Over the years there have been both short and long conversations about God language in our church.  Over the years, choices are made each week about how to talk and sing about God, and those choices are made with great thought. 

But this conversation has at times been hard and frustrating.  There are no easy answers.  With each word we debate whether to use to describe God, something is lost if we don’t use it and something is lost if we do.  If we don’t use words that evoke easy associations in us – we risk losing the initial connection to God.  It reminds us God does participate in our realm.  But if we use it, its very familiarity, its conventional nature, can easily prevent us from remembering the “is not.”  We forget God seeks to transform this world. 
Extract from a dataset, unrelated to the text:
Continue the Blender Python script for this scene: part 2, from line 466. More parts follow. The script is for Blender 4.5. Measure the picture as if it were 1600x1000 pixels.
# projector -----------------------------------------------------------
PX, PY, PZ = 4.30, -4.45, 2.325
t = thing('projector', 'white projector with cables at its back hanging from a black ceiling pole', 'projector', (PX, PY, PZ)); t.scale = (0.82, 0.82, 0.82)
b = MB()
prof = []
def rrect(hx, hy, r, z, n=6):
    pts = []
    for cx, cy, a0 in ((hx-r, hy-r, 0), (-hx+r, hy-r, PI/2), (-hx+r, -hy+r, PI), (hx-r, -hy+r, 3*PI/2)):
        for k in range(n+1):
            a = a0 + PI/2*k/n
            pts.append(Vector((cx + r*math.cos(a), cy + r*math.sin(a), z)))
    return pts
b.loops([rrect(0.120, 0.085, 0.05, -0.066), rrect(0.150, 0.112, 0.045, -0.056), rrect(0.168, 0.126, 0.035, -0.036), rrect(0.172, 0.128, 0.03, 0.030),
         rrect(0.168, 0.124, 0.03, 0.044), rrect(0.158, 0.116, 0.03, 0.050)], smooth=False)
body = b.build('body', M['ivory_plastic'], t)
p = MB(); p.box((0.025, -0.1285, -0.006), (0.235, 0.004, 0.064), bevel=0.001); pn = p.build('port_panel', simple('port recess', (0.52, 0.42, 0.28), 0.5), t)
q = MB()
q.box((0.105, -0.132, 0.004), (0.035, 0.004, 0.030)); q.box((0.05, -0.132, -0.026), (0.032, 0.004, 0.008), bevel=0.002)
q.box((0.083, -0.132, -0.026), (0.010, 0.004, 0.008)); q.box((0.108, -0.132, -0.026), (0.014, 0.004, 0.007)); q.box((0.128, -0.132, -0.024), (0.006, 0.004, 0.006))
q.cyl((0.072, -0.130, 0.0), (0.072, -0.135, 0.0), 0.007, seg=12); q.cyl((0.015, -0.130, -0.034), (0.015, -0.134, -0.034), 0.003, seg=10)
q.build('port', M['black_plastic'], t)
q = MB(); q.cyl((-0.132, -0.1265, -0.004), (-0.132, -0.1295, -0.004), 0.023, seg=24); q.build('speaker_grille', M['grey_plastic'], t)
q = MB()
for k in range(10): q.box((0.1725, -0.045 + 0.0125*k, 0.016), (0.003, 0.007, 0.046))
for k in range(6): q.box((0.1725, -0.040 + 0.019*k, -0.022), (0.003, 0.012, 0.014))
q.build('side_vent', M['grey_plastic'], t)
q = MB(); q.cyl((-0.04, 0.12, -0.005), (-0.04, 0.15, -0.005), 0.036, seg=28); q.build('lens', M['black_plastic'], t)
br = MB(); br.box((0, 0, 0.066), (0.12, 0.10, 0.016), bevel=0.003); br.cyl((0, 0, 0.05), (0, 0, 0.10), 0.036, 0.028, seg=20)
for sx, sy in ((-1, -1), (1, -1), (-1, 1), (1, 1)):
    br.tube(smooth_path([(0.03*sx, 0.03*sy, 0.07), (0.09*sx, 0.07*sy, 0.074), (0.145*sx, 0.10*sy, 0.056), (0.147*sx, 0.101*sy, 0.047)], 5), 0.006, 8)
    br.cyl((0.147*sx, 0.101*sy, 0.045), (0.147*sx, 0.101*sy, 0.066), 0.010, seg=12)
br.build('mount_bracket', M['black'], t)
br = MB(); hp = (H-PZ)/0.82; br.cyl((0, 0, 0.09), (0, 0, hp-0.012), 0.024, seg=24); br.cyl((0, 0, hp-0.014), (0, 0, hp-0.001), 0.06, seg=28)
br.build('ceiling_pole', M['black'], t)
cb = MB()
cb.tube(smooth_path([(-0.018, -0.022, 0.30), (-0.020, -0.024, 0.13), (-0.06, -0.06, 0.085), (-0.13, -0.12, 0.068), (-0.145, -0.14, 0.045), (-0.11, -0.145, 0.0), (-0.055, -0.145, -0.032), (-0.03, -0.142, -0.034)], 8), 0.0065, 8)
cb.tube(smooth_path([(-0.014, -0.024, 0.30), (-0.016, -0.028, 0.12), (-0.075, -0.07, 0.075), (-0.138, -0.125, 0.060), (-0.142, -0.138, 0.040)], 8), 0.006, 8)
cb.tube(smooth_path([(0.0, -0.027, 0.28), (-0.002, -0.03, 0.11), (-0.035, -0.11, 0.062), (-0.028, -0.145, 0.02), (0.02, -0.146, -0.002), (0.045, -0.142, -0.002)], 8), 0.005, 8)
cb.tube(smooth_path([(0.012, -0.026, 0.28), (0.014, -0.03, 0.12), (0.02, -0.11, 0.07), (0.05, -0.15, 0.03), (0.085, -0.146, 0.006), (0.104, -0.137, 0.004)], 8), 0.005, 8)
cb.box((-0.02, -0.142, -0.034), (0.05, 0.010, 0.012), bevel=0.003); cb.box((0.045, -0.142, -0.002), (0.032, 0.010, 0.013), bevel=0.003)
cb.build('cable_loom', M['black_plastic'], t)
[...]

Again, this struggle is not a bad thing – not something to avoid, and certainly not a problem to be solved once and for all.  Our words will always both help and obscure; sometimes be well-chosen and other times not.  Imperfection is inevitable, but can be instructive at the same time.  Because the struggle itself is revealing something to us about God that is invaluable.

It is our tensions, even our disagreements, that illuminate God – that deepen our understanding of God, and that allow us to grow in faith.  We learn the necessary humility when trying to talk about God.  We learn that others bring a part of the picture we ourselves could have never had, we learn that different words affect people in different ways, and hopefully we learn that God is in it all, moving through it all, changing us all in marvelous, sometimes mysterious ways.  Amen.